What the exercise asks: Reproduce the material below line by line, beginning with its first line and ending with the line that contains "def depth(p): return"; leave out pictures.

........

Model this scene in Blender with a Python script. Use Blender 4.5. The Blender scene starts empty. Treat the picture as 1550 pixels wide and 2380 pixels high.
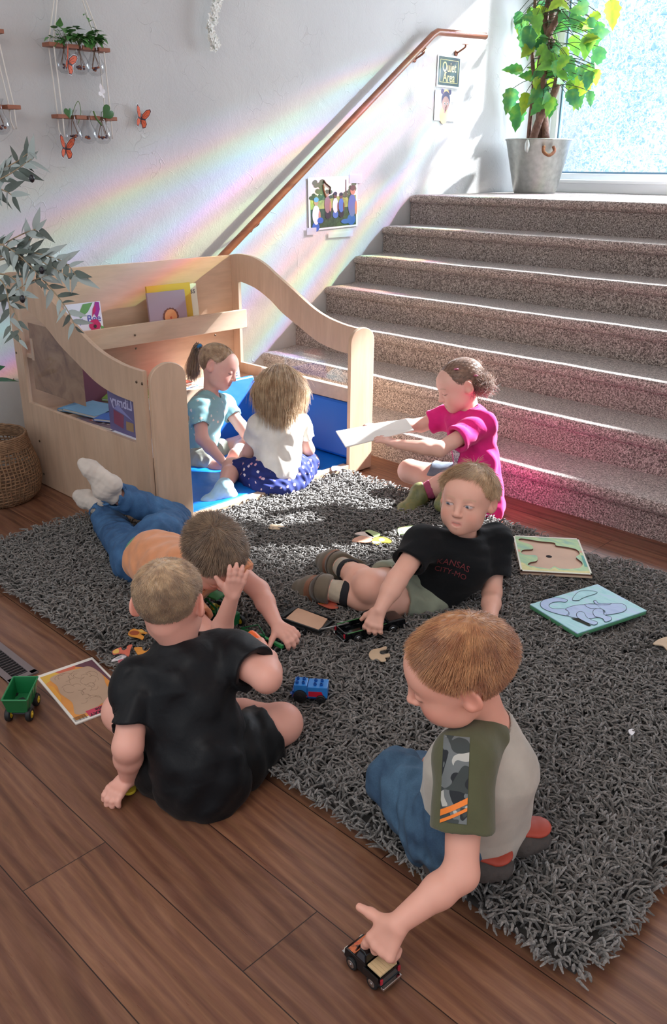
import bpy, bmesh, math, random, time
import numpy as np
from mathutils import Vector, Matrix
T0 = time.time()
random.seed(7)
RNG = np.random.default_rng(7)
D = bpy.data
SC = bpy.context.scene
COL = SC.collection
PI = math.pi

# ---------------------------------------------------------------- camera frame
F_PX = 1987.5; CXP = 775.0; CYP = 1190.0
CAM = np.array([3.80, 0.0, 1.34])
def _rot(y, p, r):
    y, p, r = math.radians(y), math.radians(p), math.radians(r)
    f = np.array([math.sin(y)*math.cos(p), math.cos(y)*math.cos(p), -math.sin(p)])
    rt = np.array([math.cos(y), -math.sin(y), 0.0]); up = np.cross(rt, f)
    c, s = math.cos(r), math.sin(r)
    return np.array([c*rt+s*up, -(-s*rt+c*up), f])
RC = _rot(-43.959, 22.007, 0.497)
def _ray(px, py):
    return RC.T @ np.array([(px-CXP)/F_PX, (py-CYP)/F_PX, 1.0])
def P(px, py, x=None, y=None, z=None, d=None):
    """point of the place that was measured at a spot of the photograph, on a known plane"""
    r = _ray(px, py)
    if x is not None: t = (x-CAM[0])/r[0]
    elif y is not None: t = (y-CAM[1])/r[1]
    elif z is not None: t = (z-CAM[2])/r[2]
    else: t = d
    return CAM + r*t
def depth(p): return float((RC @ (np.array(p, float)-CAM))[2])

# ---------------------------------------------------------------- materials
def srgb(h):
    if isinstance(h, str):
        h = h.lstrip('#'); v = [int(h[i:i+2], 16)/255 for i in (0, 2, 4)]
    else: v = list(h)
    return tuple([(c/12.92 if c <= 0.04045 else ((c+0.055)/1.055)**2.4) for c in v])+(1.0,)
MATS = {}
class NT:
    def __init__(s, name):
        s.m = D.materials.new(name); s.m.use_nodes = True
        s.t = s.m.node_tree; s.n = s.t.nodes; s.l = s.t.links
        s.b = s.n['Principled BSDF']; s.out = s.n['Material Output']
    def add(s, typ, **kw):
        nd = s.n.new(typ)
        for k, v in kw.items():
            if k.startswith('i_'):
                nd.inputs[k[2:].replace('_', ' ')].default_value = v
            else: setattr(nd, k, v)
        return nd
    def ln(s, a, b): s.l.new(a, b)
    def coord(s, kind='Object', scale=(1, 1, 1), rot=(0, 0, 0)):
        tc = s.add('ShaderNodeTexCoord'); mp = s.add('ShaderNodeMapping')
        mp.inputs['Scale'].default_value = scale; mp.inputs['Rotation'].default_value = rot
        s.ln(tc.outputs[kind], mp.inputs['Vector']); return mp.outputs['Vector']
    def noise(s, vec, scale=5, detail=3, rough=.5, dist=0):
        n = s.add('ShaderNodeTexNoise'); n.inputs['Scale'].default_value = scale
        n.inputs['Detail'].default_value = detail; n.inputs['Roughness'].default_value = rough
        n.inputs['Distortion'].default_value = dist
        if vec is not None: s.ln(vec, n.inputs['Vector'])
        return n
    def ramp(s, fac, stops, interp='LINEAR'):
        r = s.add('ShaderNodeValToRGB'); cr = r.color_ramp; cr.interpolation = interp
        while len(cr.elements) < len(stops): cr.elements.new(0.5)
        for e, (p, c) in zip(cr.elements, stops):
            e.position = p; e.color = c
        s.ln(fac, r.inputs['Fac']); return r.outputs['Color']
    def mix(s, fac, a, b, mode='MIX'):
        m = s.add('ShaderNodeMix', data_type='RGBA', blend_type=mode)
        if isinstance(fac, (int, float)): m.inputs[0].default_value = fac
        else: s.ln(fac, m.inputs[0])
        for v, i in ((a, 6), (b, 7)):
            if isinstance(v, tuple): m.inputs[i].default_value = v
            else: s.ln(v, m.inputs[i])
        return m.outputs[2]
    def math(s, op, a, b=None, c=None, clamp=False):
        m = s.add('ShaderNodeMath', operation=op); m.use_clamp = clamp
        for i, v in enumerate((a, b, c)):
            if v is None: continue
            if isinstance(v, (int, float)): m.inputs[i].default_value = v
            else: s.ln(v, m.inputs[i])
        return m.outputs[0]
    def bump(s, h, strength=.3, dist=.01):
        b = s.add('ShaderNodeBump'); b.inputs['Strength'].default_value = strength
        b.inputs['Distance'].default_value = dist
        s.ln(h, b.inputs['Height']); s.ln(b.outputs['Normal'], s.b.inputs['Normal']); return b
    def set(s, **kw):
        for k, v in kw.items():
            k = k.replace('_', ' ')
            if isinstance(v, (int, float, tuple)): s.b.inputs[k].default_value = v
            else: s.ln(v, s.b.inputs[k])
        return s.m
def mat(name, col, rough=.6, metal=0, bump=None, var=0, **kw):
    """plain material with a little variation and relief"""
    if name in MATS: return MATS[name]
    t = NT(name); c = srgb(col); v = t.coord()
    if var:
        n = t.noise(v, kw.pop('vscale', 12), 4)
        dk = tuple([x*(1-var) for x in c[:3]])+(1,); lt = tuple([min(1, x*(1+var)) for x in c[:3]])+(1,)
        t.ln(t.ramp(n.outputs['Fac'], [(.3, dk), (.7, lt)]), t.b.inputs['Base Color'])
    else: t.b.inputs['Base Color'].default_value = c
    t.b.inputs['Roughness'].default_value = rough; t.b.inputs['Metallic'].default_value = metal
    if bump:
        n = t.noise(v, bump[0], 3); t.bump(n.outputs['Fac'], bump[1], bump[2] if len(bump) > 2 else .002)
    for k, v in kw.items():
        t.b.inputs[k.replace('_', ' ')].default_value = v
    MATS[name] = t.m; return t.m
def wood(name, c1, c2, scale=8, rough=.45, axis=0, c3=None, stretch=14):
    if name in MATS: return MATS[name]
    t = NT(name); sc = [scale*1.0]*3; sc[axis] = scale/stretch
    v = t.coord('Object', tuple(sc)); n = t.noise(v, 3, 6, .6, 1.2)
    w = t.noise(v, 14, 3, .5, .2)
    col = t.ramp(n.outputs['Fac'], [(.25, srgb(c1)), (.75, srgb(c2))])
    fine = t.ramp(w.outputs['Fac'], [(.35, (.82, .82, .82, 1)), (.6, (1, 1, 1, 1))])
    col = t.mix(.5, col, fine, 'MULTIPLY')
    t.set(Base_Color=col, Roughness=rough); t.bump(w.outputs['Fac'], .12, .001)
    MATS[name] = t.m; return t.m

# ---------------------------------------------------------------- objects
def tag(o, label=None, cat=None, group=None, kind=None):
    if label: o['label'] = label
    if cat: o['category'] = cat
    if group: o['group'] = group
    if kind: o['kind'] = kind
    return o
def empty(name, loc=(0, 0, 0), rz=0, **kw):
    o = D.objects.new(name, None); o.location = loc; o.rotation_euler = (0, 0, rz)
    o.empty_display_size = .02
    COL.objects.link(o); return tag(o, **kw)
def link(name, me, mats, parent=None, **kw):
    o = D.objects.new(name, me)
    for m in (mats if isinstance(mats, (list, tuple)) else [mats]): me.materials.append(m)
    COL.objects.link(o)
    if parent is not None: o.parent = parent
    return tag(o, **kw)
def v3(a): return np.array(a, float)
def unit(a): a = v3(a); return a/max(1e-12, np.linalg.norm(a))
def frame(fwd, up=(0, 0, 1)):
    """columns: right, forward, up"""
    f = unit(fwd); r = np.cross(f, v3(up)); r = unit(r) if np.linalg.norm(r) > 1e-6 else v3((1, 0, 0))
    return np.column_stack([r, f, np.cross(r, f)])
class MB:
    def __init__(s): s.v = []; s.f = []; s.m = []; s.k = 0; s.M = None
    def put(s, vs, fs, mi=0):
        k = len(s.v)
        for p in vs:
            p = tuple(p)
            if s.M is not None: p = tuple(s.M @ Vector(p))
            s.v.append(p)
        for f in fs: s.f.append(tuple(i+k for i in f)); s.m.append(mi)
        return s
    def box(s, a, b, mi=0, bev=0):
        x0, y0, z0 = a; x1, y1, z1 = b
        vs = [(x, y, z) for z in (z0, z1) for y in (y0, y1) for x in (x0, x1)]
        return s.put(vs, [(0, 2, 3, 1), (4, 5, 7, 6), (0, 1, 5, 4), (2, 6, 7, 3), (0, 4, 6, 2), (1, 3, 7, 5)], mi)
    def obox(s, c, fr, size, mi=0):
        c = v3(c); hs = v3(size)/2
        vs = [c+fr@(hs*v3((x, y, z))) for z in (-1, 1) for y in (-1, 1) for x in (-1, 1)]
        return s.put(vs, [(0, 2, 3, 1), (4, 5, 7, 6), (0, 1, 5, 4), (2, 6, 7, 3), (0, 4, 6, 2), (1, 3, 7, 5)], mi)
    def prism(s, pts, h0, h1, fr=None, org=(0, 0, 0), mi=0, mside=None):
        """outline pts (u,v) extruded along w from h0 to h1; fr columns u,v,w"""
        fr = np.eye(3) if fr is None else fr; o = v3(org); n = len(pts)
        vs = [o+fr@v3((u, v, h)) for h in (h0, h1) for u, v in pts]
        s.put(vs, [tuple(range(n))[::-1], tuple(range(n, 2*n))], mi)
        k = len(s.v)-2*n
        for i in range(n):
            j = (i+1) % n; s.f.append((k+i, k+j, k+n+j, k+n+i)); s.m.append(mi if mside is None else mside)
        return s
    def tube(s, pts, r, seg=8, mi=0, cap=True, up=None):
        pts = [v3(p) for p in pts]; n = len(pts)
        rs = list(r) if hasattr(r, '__len__') else [r]*n
        prev = None; rings = []
        for i, p in enumerate(pts):
            t = unit(pts[min(i+1, n-1)]-pts[max(i-1, 0)])
            if prev is None:
                a = np.cross(t, (0, 0, 1.0));
                if np.linalg.norm(a) < 1e-3: a = np.cross(t, (0, 1.0, 0))
                a = unit(a)
            else: a = unit(prev-t*np.dot(prev, t))
            prev = a; b = np.cross(t, a)
            rings.append([p+rs[i]*(a*math.cos(2*PI*k/seg)+b*math.sin(2*PI*k/seg)) for k in range(seg)])
        vs = [q for rg in rings for q in rg]; fs = []
        for i in range(n-1):
            for k in range(seg):
                fs.append((i*seg+k, i*seg+(k+1) % seg, (i+1)*seg+(k+1) % seg, (i+1)*seg+k))
        if cap: fs += [tuple(range(seg))[::-1], tuple(range((n-1)*seg, n*seg))]
        return s.put(vs, fs, mi)
    def lathe(s, prof, c=(0, 0, 0), seg=24, mi=0, fr=None, cap=True):
        c = v3(c); fr = np.eye(3) if fr is None else fr; vs = []; n = len(prof)
        for r, z in prof:
            for k in range(seg):
                a = 2*PI*k/seg; vs.append(c+fr@v3((r*math.cos(a), r*math.sin(a), z)))
        fs = [(i*seg+k, i*seg+(k+1) % seg, (i+1)*seg+(k+1) % seg, (i+1)*seg+k) for i in range(n-1) for k in range(seg)]
        if cap:
            if prof[0][0] > 1e-5: fs.append(tuple(range(seg))[::-1])
            if prof[-1][0] > 1e-5: fs.append(tuple(range((n-1)*seg, n*seg)))
        return s.put(vs, fs, mi)
    def ell(s, c, r, fr=None, seg=16, rings=10, mi=0):
        r = v3(r) if hasattr(r, '__len__') else v3((r, r, r)); c = v3(c); fr = np.eye(3) if fr is None else fr
        vs = []
        for i in range(rings+1):
            th = PI*i/rings
            for k in range(seg):
                a = 2*PI*k/seg
                vs.append(c+fr@(r*v3((math.sin(th)*math.cos(a), math.sin(th)*math.sin(a), -math.cos(th)))))
        fs = [(i*seg+k, i*seg+(k+1) % seg, (i+1)*seg+(k+1) % seg, (i+1)*seg+k) for i in range(rings) for k in range(seg)]
        return s.put(vs, fs, mi)
    def build(s, name, mats, parent=None, smooth=False, bevel=0, bseg=2, loc=None, **kw):
        me = D.meshes.new(name); me.from_pydata([tuple(map(float, p)) for p in s.v], [], s.f); me.validate()
        o = link(name, me, mats, parent, **kw)
        me = o.data
        if len(me.polygons) == len(s.m): me.polygons.foreach_set('material_index', s.m)
        if smooth is True: me.polygons.foreach_set('use_smooth', [True]*len(me.polygons))
        elif smooth: me.shade_smooth() if False else me.polygons.foreach_set('use_smooth', [True]*len(me.polygons)); 
        bm = bmesh.new(); bm.from_mesh(me); bmesh.ops.remove_doubles(bm, verts=bm.verts, dist=1e-6)
        bmesh.ops.recalc_face_normals(bm, faces=bm.faces)
        if smooth and smooth is not True:
            for e in bm.edges:
                if len(e.link_faces) == 2 and e.calc_face_angle(0) > math.radians(smooth): e.smooth = False
        bm.to_mesh(me); bm.free()
        if bevel:
            m = o.modifiers.new('bevel', 'BEVEL'); m.width = bevel; m.segments = bseg; m.limit_method = 'ANGLE'
        if loc is not None: o.location = loc
        return o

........

Exercise response:
Model this scene in Blender with a Python script. Use Blender 4.5. The Blender scene starts empty. Treat the picture as 1550 pixels wide and 2380 pixels high.
import bpy, bmesh, math, random, time
import numpy as np
from mathutils import Vector, Matrix
T0 = time.time()
random.seed(7)
RNG = np.random.default_rng(7)
D = bpy.data
SC = bpy.context.scene
COL = SC.collection
PI = math.pi

# ---------------------------------------------------------------- camera frame
F_PX = 1987.5; CXP = 775.0; CYP = 1190.0
CAM = np.array([3.80, 0.0, 1.34])
def _rot(y, p, r):
    y, p, r = math.radians(y), math.radians(p), math.radians(r)
    f = np.array([math.sin(y)*math.cos(p), math.cos(y)*math.cos(p), -math.sin(p)])
    rt = np.array([math.cos(y), -math.sin(y), 0.0]); up = np.cross(rt, f)
    c, s = math.cos(r), math.sin(r)
    return np.array([c*rt+s*up, -(-s*rt+c*up), f])
RC = _rot(-43.959, 22.007, 0.497)
def _ray(px, py):
    return RC.T @ np.array([(px-CXP)/F_PX, (py-CYP)/F_PX, 1.0])
def P(px, py, x=None, y=None, z=None, d=None):
    """point of the place that was measured at a spot of the photograph, on a known plane"""
    r = _ray(px, py)
    if x is not None: t = (x-CAM[0])/r[0]
    elif y is not None: t = (y-CAM[1])/r[1]
    elif z is not None: t = (z-CAM[2])/r[2]
    else: t = d
    return CAM + r*t
def depth(p): return float((RC @ (np.array(p, float)-CAM))[2])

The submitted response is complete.